Share analysts often say that a market index — such as the All Ordinaries that tracks 500 stocks, or analysts’ preferred S & P/ASX 200 index — should not be compared directly with offshore markets because Aussie stocks pay larger dividends than overseas companies.

Instead we should look at total returns, including dividend income, they say.

While that’s a reasonable argument, it’s no consolation for Aussie retirees who spend their dividends rather than reinvest them, or younger investors who borrowed money to buy shares and use dividends to pay their interest bills.

And we don’t measure house price growth in Australia by adding the rental income produced by each property.

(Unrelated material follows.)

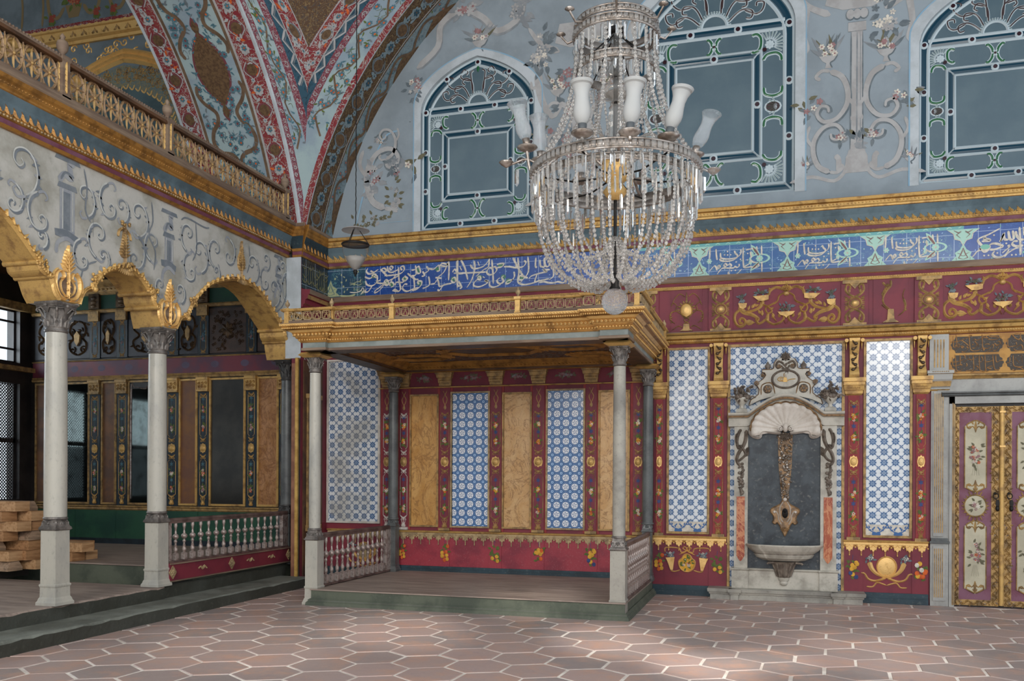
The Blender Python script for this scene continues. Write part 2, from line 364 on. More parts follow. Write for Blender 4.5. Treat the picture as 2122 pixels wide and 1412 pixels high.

Whingeing aside, nobody expects Aussie shares to reclaim their record high any time soon, so investors must try to act strategically and positively.

• Rethink popular strategies such as home equity investment loans and margin loans if your sole goal is capital growth. (I’ve had both - Not. Happy Jan.)

• Retirees living off dividend income can take solace that dividend payouts are still solid and unlikely to fall sharply even if the market weakens further. They held up well during the GFC.

• Diversify beyond Aussie shares. Traditional blue chips such as the banks, AMP and Telstra have been among the most disappointing in recent years and are a key reason for the overall weakness. Spread your risk by investing in international shares, property and other assets in a range of countries.

• Don’t be put off property investment by talk of an Aussie real estate crash. Property markets are cyclical, and it’s always a good time to buy one some states’ cycles.

• Try to reinvest at least some dividends. That’s why superannuation returns have done strongly — because we are forced to pump investment income back into buying more investments, which harnesses the power of compound interest.